___ Material provided
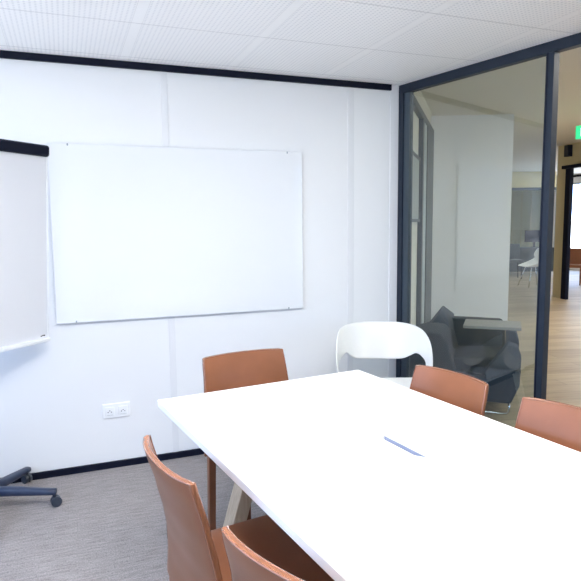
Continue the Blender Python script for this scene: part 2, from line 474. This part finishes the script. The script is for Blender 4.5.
sp = empty('wall_speaker', (bw(4.80) - .006, 4.76, 2.62), math.atan2(-1, -.16), label='small black box fixed high on the beige wall over the far doorway', cat='speaker')
obj('housing', boxm((-.06, -.09, 0), (.06, 0, .205)), M['black'], sp, bevel=.006, segs=2)
obj('grille', boxm((-.05, -.094, .012), (.05, -.089, .19)), M['hole'], sp)

# ------------------------------------------------------------------ whiteboard
wb = empty('whiteboard', (-.063, -.002, .8932), label='large frameless white glass writing board mounted on the back wall', cat='whiteboard')
W_, Hb = 1.5, 1.0
obj('glass_panel', boxm((0, -.024, 0), (W_, -.014, Hb)), M['board'], wb, bevel=.0012, segs=1)
obj('backing', boxm((.002, -.014, .002), (W_ - .002, 0, Hb - .002)), M['edge'], wb)
for x in (.105, W_ - .10):
    for z in (.006, Hb - .006):
        bm = bmesh.new(); box(bm, (x - .004, -.027, z - .006), (x + .004, -.012, z + .006)); obj('clip', bm, M['chrome'] if 0 else M['edge'], wb, bevel=.002, segs=1)

# ------------------------------------------------------------------ power outlet
po = empty('power_outlet', (.160, 0, .3055), label='white double power socket low on the back wall', cat='outlet')
obj('cover_plate', boxm((0, -.010, 0), (.158, 0, .087)), M['socket'], po, bevel=.004, segs=3)
for k in range(2):
    cx = .041 + k * .076
    s = obj('socket_insert', boxm((cx - .026, -.0125, .016), (cx + .026, -.009, .068)), M['socket'], po, bevel=.0015, segs=2)
    for hx, hz in ((-.0095, .038), (.0095, .038), (0, .0465)):
        bm = bmesh.new(); cyl(bm, (cx + hx, -.0125, hz), (0, 1, 0), .0028, .003, 10); obj('pin_hole', bm, M['hole'], s)
    obj('label_line', boxm((cx - .018, -.0130, .019), (cx + .018, -.0123, .0205)), M['grey'], s)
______
Written request
Skip the pictures, please, and transcribe only the lines from the beginning of the material through the one that contains "-.089, .19)), M['hole'], sp)".

Problem solution
Continue the Blender Python script for this scene: part 2, from line 474. This part finishes the script. The script is for Blender 4.5.
sp = empty('wall_speaker', (bw(4.80) - .006, 4.76, 2.62), math.atan2(-1, -.16), label='small black box fixed high on the beige wall over the far doorway', cat='speaker')
obj('housing', boxm((-.06, -.09, 0), (.06, 0, .205)), M['black'], sp, bevel=.006, segs=2)
obj('grille', boxm((-.05, -.094, .012), (.05, -.089, .19)), M['hole'], sp)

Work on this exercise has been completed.